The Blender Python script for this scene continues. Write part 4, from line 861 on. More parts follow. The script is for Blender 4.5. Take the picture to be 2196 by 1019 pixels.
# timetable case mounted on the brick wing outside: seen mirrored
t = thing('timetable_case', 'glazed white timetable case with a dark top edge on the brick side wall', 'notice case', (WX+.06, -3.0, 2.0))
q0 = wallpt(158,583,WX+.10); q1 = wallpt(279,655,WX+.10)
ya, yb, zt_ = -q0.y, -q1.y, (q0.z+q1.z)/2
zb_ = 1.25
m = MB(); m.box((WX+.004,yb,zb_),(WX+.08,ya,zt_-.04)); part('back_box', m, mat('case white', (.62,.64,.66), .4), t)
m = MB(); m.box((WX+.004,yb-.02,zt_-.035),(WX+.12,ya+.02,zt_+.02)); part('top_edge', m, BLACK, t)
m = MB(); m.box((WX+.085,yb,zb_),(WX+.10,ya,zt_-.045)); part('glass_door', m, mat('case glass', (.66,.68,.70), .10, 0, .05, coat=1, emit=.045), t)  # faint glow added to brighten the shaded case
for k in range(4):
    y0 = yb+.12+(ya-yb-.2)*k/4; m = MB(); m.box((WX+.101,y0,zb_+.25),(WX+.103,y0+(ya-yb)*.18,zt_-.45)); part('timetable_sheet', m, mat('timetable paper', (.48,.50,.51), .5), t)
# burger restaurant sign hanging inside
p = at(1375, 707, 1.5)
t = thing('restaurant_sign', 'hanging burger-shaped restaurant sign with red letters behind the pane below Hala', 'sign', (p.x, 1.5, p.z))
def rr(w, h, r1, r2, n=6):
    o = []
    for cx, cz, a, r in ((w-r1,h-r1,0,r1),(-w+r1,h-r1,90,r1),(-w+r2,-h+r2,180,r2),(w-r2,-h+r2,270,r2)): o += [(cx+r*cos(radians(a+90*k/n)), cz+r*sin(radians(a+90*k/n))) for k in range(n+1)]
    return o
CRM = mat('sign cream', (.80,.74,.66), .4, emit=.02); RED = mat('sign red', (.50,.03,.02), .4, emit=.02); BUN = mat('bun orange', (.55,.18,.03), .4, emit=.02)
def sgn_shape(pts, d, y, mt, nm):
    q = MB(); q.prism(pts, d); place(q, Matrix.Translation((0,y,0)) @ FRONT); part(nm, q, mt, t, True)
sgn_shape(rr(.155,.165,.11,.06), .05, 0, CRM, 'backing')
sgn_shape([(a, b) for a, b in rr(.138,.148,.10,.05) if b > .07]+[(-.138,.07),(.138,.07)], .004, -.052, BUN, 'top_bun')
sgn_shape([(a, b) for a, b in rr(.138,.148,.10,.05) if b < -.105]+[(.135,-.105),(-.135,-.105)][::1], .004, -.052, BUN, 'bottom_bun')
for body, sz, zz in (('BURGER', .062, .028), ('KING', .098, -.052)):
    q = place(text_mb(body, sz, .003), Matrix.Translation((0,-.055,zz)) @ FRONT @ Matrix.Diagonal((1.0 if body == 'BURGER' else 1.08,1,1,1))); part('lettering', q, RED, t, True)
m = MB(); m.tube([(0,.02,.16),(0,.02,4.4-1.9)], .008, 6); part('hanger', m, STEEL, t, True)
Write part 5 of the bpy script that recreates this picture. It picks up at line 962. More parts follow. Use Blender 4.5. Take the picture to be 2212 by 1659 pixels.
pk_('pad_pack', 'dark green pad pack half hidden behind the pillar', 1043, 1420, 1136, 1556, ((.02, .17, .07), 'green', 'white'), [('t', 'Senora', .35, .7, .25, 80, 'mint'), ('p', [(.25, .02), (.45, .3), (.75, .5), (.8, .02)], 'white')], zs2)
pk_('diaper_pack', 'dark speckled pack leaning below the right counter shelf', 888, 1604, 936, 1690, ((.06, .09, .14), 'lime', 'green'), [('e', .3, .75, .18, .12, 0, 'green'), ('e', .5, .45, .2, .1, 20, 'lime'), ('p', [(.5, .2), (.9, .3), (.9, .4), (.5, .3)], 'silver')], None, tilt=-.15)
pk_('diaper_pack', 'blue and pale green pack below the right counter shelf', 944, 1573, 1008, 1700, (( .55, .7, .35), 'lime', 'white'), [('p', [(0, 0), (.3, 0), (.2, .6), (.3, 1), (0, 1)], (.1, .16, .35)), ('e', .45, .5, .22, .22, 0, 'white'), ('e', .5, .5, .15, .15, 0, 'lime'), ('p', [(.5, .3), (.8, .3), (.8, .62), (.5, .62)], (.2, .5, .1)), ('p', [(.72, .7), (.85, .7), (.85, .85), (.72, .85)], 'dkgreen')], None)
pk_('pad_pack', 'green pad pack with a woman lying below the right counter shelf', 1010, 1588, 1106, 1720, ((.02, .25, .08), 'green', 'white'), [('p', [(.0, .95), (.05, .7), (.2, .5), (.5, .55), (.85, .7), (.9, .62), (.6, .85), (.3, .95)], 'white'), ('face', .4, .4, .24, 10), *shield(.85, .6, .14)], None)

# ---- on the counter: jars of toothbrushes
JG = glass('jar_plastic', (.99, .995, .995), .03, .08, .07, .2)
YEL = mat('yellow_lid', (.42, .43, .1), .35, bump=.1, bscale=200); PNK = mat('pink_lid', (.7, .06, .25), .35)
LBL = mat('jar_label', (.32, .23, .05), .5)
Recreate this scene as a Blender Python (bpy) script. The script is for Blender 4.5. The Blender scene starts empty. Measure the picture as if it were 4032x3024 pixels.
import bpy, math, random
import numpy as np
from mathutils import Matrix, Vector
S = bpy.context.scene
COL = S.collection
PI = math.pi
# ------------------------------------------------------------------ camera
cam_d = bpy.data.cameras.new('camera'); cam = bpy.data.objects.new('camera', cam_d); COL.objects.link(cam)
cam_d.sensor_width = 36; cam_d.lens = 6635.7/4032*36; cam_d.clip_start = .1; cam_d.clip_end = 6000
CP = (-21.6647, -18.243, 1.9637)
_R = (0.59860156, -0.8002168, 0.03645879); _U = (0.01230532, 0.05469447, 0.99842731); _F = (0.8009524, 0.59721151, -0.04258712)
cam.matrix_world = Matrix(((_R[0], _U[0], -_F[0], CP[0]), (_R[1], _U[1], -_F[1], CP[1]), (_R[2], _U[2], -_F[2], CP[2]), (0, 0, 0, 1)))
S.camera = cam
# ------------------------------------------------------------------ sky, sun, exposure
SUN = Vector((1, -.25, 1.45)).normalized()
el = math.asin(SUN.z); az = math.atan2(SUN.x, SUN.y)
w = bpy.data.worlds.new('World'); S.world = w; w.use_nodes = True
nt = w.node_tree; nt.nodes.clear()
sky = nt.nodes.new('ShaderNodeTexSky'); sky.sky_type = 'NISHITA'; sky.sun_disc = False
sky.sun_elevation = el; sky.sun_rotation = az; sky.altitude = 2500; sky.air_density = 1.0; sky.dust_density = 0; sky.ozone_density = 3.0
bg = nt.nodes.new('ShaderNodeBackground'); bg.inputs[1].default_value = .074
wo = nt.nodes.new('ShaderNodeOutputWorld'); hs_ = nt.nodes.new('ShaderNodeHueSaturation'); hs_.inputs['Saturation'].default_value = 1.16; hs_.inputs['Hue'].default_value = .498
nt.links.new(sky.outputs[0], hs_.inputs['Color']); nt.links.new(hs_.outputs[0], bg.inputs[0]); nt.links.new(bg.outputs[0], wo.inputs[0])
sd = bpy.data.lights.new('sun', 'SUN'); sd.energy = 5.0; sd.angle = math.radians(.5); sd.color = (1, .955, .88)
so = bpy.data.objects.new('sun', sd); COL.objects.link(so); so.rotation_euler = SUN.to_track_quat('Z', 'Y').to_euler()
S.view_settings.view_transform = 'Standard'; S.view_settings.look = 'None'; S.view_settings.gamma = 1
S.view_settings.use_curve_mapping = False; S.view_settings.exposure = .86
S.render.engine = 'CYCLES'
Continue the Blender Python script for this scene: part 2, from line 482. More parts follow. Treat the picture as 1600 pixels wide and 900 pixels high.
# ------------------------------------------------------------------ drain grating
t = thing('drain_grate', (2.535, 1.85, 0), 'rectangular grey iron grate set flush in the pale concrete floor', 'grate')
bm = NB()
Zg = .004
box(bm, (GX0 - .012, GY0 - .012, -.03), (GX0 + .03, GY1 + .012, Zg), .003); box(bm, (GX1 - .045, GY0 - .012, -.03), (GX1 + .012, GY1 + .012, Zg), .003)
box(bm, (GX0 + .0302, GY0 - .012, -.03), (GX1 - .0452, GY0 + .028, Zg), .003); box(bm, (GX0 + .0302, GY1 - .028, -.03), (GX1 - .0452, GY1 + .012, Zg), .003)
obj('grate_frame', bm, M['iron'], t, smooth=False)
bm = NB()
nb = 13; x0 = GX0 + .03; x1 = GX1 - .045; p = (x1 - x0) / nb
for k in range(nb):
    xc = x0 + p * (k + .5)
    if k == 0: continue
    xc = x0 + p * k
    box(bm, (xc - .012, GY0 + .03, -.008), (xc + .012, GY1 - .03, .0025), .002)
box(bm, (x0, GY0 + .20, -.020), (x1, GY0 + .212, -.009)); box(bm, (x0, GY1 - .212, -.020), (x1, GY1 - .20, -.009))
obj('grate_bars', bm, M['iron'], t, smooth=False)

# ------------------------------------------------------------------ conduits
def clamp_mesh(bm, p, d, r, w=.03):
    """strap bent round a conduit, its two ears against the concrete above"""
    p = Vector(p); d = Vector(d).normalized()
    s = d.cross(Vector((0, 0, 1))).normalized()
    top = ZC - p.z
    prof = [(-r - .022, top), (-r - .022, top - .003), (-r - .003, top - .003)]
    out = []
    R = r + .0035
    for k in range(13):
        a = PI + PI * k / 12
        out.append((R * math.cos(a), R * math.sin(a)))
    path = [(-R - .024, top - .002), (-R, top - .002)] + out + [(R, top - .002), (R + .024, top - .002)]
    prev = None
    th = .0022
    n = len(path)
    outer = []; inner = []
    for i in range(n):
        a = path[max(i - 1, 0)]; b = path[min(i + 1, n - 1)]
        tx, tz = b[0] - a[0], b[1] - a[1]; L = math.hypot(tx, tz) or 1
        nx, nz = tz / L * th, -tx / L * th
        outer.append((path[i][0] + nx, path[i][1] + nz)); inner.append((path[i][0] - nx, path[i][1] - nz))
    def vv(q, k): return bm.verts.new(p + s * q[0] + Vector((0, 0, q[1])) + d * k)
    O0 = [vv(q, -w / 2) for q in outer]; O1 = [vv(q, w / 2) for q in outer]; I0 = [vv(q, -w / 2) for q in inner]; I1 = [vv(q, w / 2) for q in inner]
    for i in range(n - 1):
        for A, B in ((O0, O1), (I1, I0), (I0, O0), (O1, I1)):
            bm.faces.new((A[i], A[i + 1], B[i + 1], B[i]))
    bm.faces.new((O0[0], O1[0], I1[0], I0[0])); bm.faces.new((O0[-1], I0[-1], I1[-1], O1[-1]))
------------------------
DIRECTIVE
The word "glass" may appear on some lines of these records; state how many such lines there are, and nothing else.

RESPONSE TO THE TASK
2